-- RECORDED DATA start --

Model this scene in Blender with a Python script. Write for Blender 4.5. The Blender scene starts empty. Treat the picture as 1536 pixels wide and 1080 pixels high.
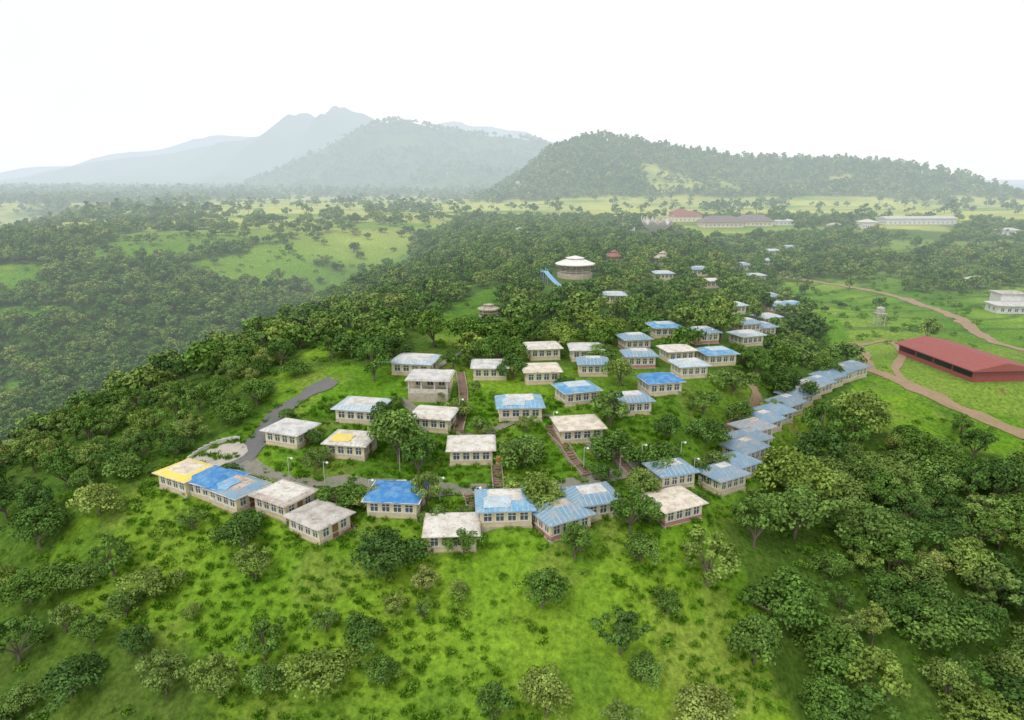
import bpy, bmesh, math, random
import numpy as np
CZ=100.0; PITCH=math.radians(14.9)
random.seed(5); RG=np.random.default_rng(5)
SC=bpy.context.scene
def hsh(ix,iy,seed):
    n=(ix.astype(np.int64)*374761393+iy.astype(np.int64)*668265263+seed*1442695)&0x7fffffff
    n=((n^(n>>13))*1274126177)&0x7fffffff
    n=(n^(n>>16))&0xffff
    return n/65535.0
def vnoise(x,y,s,seed):
    x=np.asarray(x,float)/s; y=np.asarray(y,float)/s
    ix=np.floor(x);iy=np.floor(y);fx=x-ix;fy=y-iy
    fx=fx*fx*(3-2*fx);fy=fy*fy*(3-2*fy)
    a=hsh(ix,iy,seed);b=hsh(ix+1,iy,seed);c=hsh(ix,iy+1,seed);d=hsh(ix+1,iy+1,seed)
    return (a*(1-fx)+b*fx)*(1-fy)+(c*(1-fx)+d*fx)*fy-0.5
def fbm(x,y,s,seed,o=4):
    r=0;a=1
    for i in range(o):
        r=r+a*vnoise(x+i*13.7,y-i*7.3,s,seed+i);a*=.5;s*=.5
    return r
def ss(t):
    t=np.clip(t,0,1);return t*t*(3-2*t)
# ---------------------------------------------------------------- map of the place (metres, x east, y north)
R1=([-95,-34,14,74,133,193,278,399,519,640,728,792,869],[56,74,104,150,172,158,139,123,123,120,97,71,50])
R2=([-1160,-957,-855,-702,-551,-464,-404,-308,-164,-19,151,322,570],[-2,54,89,165,246,290,299,280,251,225,198,158,82])
R3=([-3959,-3120,-2790,-2498,-2209,-1877,-1674,-1551,-1429,-1344,-1241,-1184,-1126,-1072,-1001,-943,-884,-768,-513,-274,131],[-28,82,114,161,207,284,315,338,368,421,470,430,405,451,512,481,474,414,303,207,11])
R4=([-7601,-6150,-5431,-4990,-4352,-3629,-3266,-2915,-2426,-1030,-750,-611,-438,-195,-21,153,433,1283,2357],[-55,69,124,219,240,388,495,515,521,581,640,660,625,610,555,550,470,219,14])
def P2(s): return [tuple(float(v) for v in q.split(',')) for q in s.split()]
HOK=['yellow','blue','patch','brown','grey','blue','white','skirt','slate','slate2','whitepink','slate2','greyw','patchy','white','cream','pale','white','skirt','pale','greyw','cream','blue2','white','greyw','blue','slate2','blue2','slate2','white','slate2','blue2','pale','slate2','pale','pale','slate2','pale','slate2','blue2','pale','slate2','slate2','slate2','white','slate2','pale','pale','pale','slate2','pale','slate2']
HOY=[-25,-25,-30,-30,-32,-8,4,8,28,20,24,20,-22,-14,0,10,-14,-12,5,-8,0,5,14,5,0,14,8,12,8,12,14,16,20,8,0,12,25,25,25,25,10,20,25,5,5,12,10,10,10,10,5,0]
HO=P2("-53.4,103.7,6.8 -47.9,101.6,6.8 -43.3,98.9,6.8 -35.2,96.6,6.8 -28.4,91.3,6.8 -17.6,95.4,7.5 -8.6,88.5,6.8 -1.1,92.9,7.5 7.1,90.9,6.8 12.0,94.7,6.8 24.8,96.3,6.8 26.1,104.0,6.0 -39.7,115.4,6.8 -27.8,110.8,6.8 -6.9,108.3,7.0 11.8,114.9,7.4 -28.1,121.7,7.8 -14.3,118.4,6.8 1.4,121.3,7.7 -20.6,141.1,8.3 -4.6,138.8,6.8 6.0,136.2,6.8 12.6,127.0,6.8 7.1,152.1,6.8 16.9,151.5,6.8 29.6,131.1,6.8 29.4,159.9,6.2 39.4,173.0,6.8 28.1,146.6,6.2 37.7,151.3,6.2 47.3,166.0,6.4 46.8,151.5,6.8 60.5,172.1,6.4 22.7,123.9,6.2 33.6,222.9,6.8 37.8,140.5,6.0 71.7,193.5,6.8 82.2,216.7,6.8 97.0,246.6,7.1 107.7,260.6,6.8 70.3,214.0,6.0 66.2,190.0,6.4 103.4,272.4,6.8 77.6,283.2,6.8 75.2,255.3,6.8 120.9,363,9.5 119.4,335,7.7 144.2,390,9.5 162.0,429,9.5 177.8,443,9.2 61.1,275.7,6.8 17.2,140.3,5.8")
HOUSES=[(a,b,w,HOY[i],HOK[i]) for i,(a,b,w) in enumerate(HO)]
for a,b in P2("36.0,106.5 39.7,111.5 43.0,116.5 45.1,120.6 47.1,124.5 50.9,129.4 55.0,134.2 59.2,139.0 63.3,143.8 67.7,149.6 73.1,155.6 78.1,160.7 82.9,164.7 87.1,167.4"): HOUSES.append((a,b+1.5,6.0,33,'row'))
MT=P2("-19.1,107.9,5.7 -15.4,103.7,3.4 -13.1,95.9,3.1 2.1,105.2,4.3 -5.7,114.8,2.4 -25.2,95.7,3.8 -20.8,95.3,2.6 -17.4,84.2,4.4 -39.5,89.8,3.9 -35.7,84.2,2.8 -46.8,104.3,2.5 -40.1,100.9,2.7 -48.6,93.9,2.5 -6.8,85.1,2.3 -11.2,91.8,2.7 3.8,95.2,4.1 4.1,78.7,3.2 8.8,84.9,2.8 17.3,90.4,3.9 18.1,85.8,2.8 27.8,86.1,5.2 14.9,102.3,2.4 17.2,107.3,4.5 24.7,107.9,4.0 27.9,115.5,3.0 20.3,99.3,3.2 18.0,118.2,4.3 36.2,118.6,3.7 37.5,126.7,3.6 36.4,112.3,3.6 33.6,108.6,2.6 -9.9,122.5,2.5 -22.9,124.9,1.9 -11.5,81.0,2.3 -11.6,77.8,1.5 -7.0,80.4,1.6 -28.6,135.2,4.8 -26.6,147.6,4.5 0.3,137.2,3.5 -2.7,148.5,4.5 -10.8,158.0,4.8 -18.8,158.6,4.4 -12.7,142.2,2.9 11.5,159.5,4.4 18.5,182.1,5.5 23.8,167.1,4.6 11.9,192.6,5.8 2.2,182.7,5.5 21.9,132.6,3.4 45.8,174.6,4.8 52.3,167.0,5.0 20.0,149.5,3.4 10.3,131.2,2.3 46.8,137.6,4.2 46.2,130.6,3.4 50.2,114.2,6.7 47.2,103.1,6.7 38.5,97.5,4.2 64.2,132.8,5.2 75.6,139.3,7.2 78.9,164.0,4.2 62.4,147.6,5.3 65.5,160.4,4.9 90.3,177.5,4.5 88.7,199.5,6.0 52.8,152.1,3.1 55.6,137.3,2.8 -66.1,99.5,3.7 -58.4,88.5,3.7 -50.0,84.2,3.3 -53.5,82.4,2.8 -62.0,87.7,2.4 -74.3,96.3,4.2 -61.5,81.4,2.3 -31.2,74.0,3.2 -30.2,70.7,2.5 -24.1,76.6,2.2 -18.9,74.3,3.0 -15.7,70.6,2.2 -23.5,70.3,3.7 -43.3,80.6,1.4 -35.8,70.1,3.3 13.7,73.9,3.4 16.2,71.4,2.5 -15.2,78.2,2.2 20.8,80.1,2.2 40.0,85.9,5.3 44.7,82.5,4.7 32.7,78.9,4.1 48.5,78.0,5.0 98.7,141.0,2.9 -6.8,93.6,1.5 2.6,115.0,2.0 -42.8,122.3,1.9 -35.4,113.7,2.0 77.0,125.0,4.0 4.1,66.8,3.5 -2.2,66.0,2.7 12.6,66.1,2.3 22.9,69.0,3.7 -34.4,124.3,1.3 -2.3,93.7,1.3 20.9,93.7,2.8 11.5,95.6,2.0 28.6,97.8,2.1 -49.0,76.9,2.6 -43.1,71.7,3.3 -56.0,73.1,3.8 -66.5,78.6,4.1")
OV=[(np.array(P2(s)),v) for s,v in (
("140,79 88.2,79.5 36.6,73.7 34.8,79.3 35.3,87.6 33.4,97.2 36.8,103.2 45.4,111.3 57.4,126.3 76.5,141.3 90.8,137.6 128.6,130.1 190,110",.93),
("-79.6,60 -238.2,247.4 -171.9,271.0 -61.2,136.5 -50.0,141.5 -47.7,125.6 -59.9,112.1 -60.8,105.4 -71.3,98.8 -72.2,92.8 -62.5,83.2 -50.9,79.0 -37.7,75.5 -33.1,60",.8),
("-33.1,60 -36.0,73.0 -12.5,73.7 19.0,70.2 32.3,60",.25),
("-70.6,97.5 -60.4,104.6 -53.9,99.1 -47.2,93.1 -35.3,87.7 -11.8,83.6 12.0,81.8 30.5,88.8 34.5,84.7 30.4,77.4 19.1,70.8 -12.5,74.5 -37.7,75.5 -51.3,79.8 -71.5,91.7",.03),
("-48.5,116.7 -40.1,131.4 -35.3,139.9 -25.0,137.8 -22.0,127.5 -35.7,119.6 -40.8,111.9",.03),
("-198.9,428 -167.1,462 -155.7,432 -179.7,400",.04),("-289.6,382 -267.3,393 -256.6,369 -272.7,356",.05),("-24.7,194.1 -10.6,249.5 -2.1,266.6 -5.7,204.3 -12.5,159.5 -18.9,159.0",.12),
("-132,335 -112,330 -105,300 -135,298",.03),("-223.4,285.2 -210.8,284.4 -198.0,264.9 -203.2,257.1",.04),
("118.5,227.6 193.2,252.2 145.7,172.4 101.6,189.3",.05),("97.3,180.7 153.3,182.3 118.4,135.3 91.5,138.8 84.8,146.1",.02),("235.4,424 362,449 260.3,318.5 177.2,303.9",.5),
("-260.9,422 -220.4,523 -145.3,730 -50.8,681 -69.7,566 -163.2,486 -200.5,442 -242.0,395",.16))]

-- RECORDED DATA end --

Copy, from the material, each line that holds the string "scene".

Model this scene in Blender with a Python script. Write for Blender 4.5. The Blender scene starts empty. Treat the picture as 1536 pixels wide and 1080 pixels high.
SC=bpy.context.scene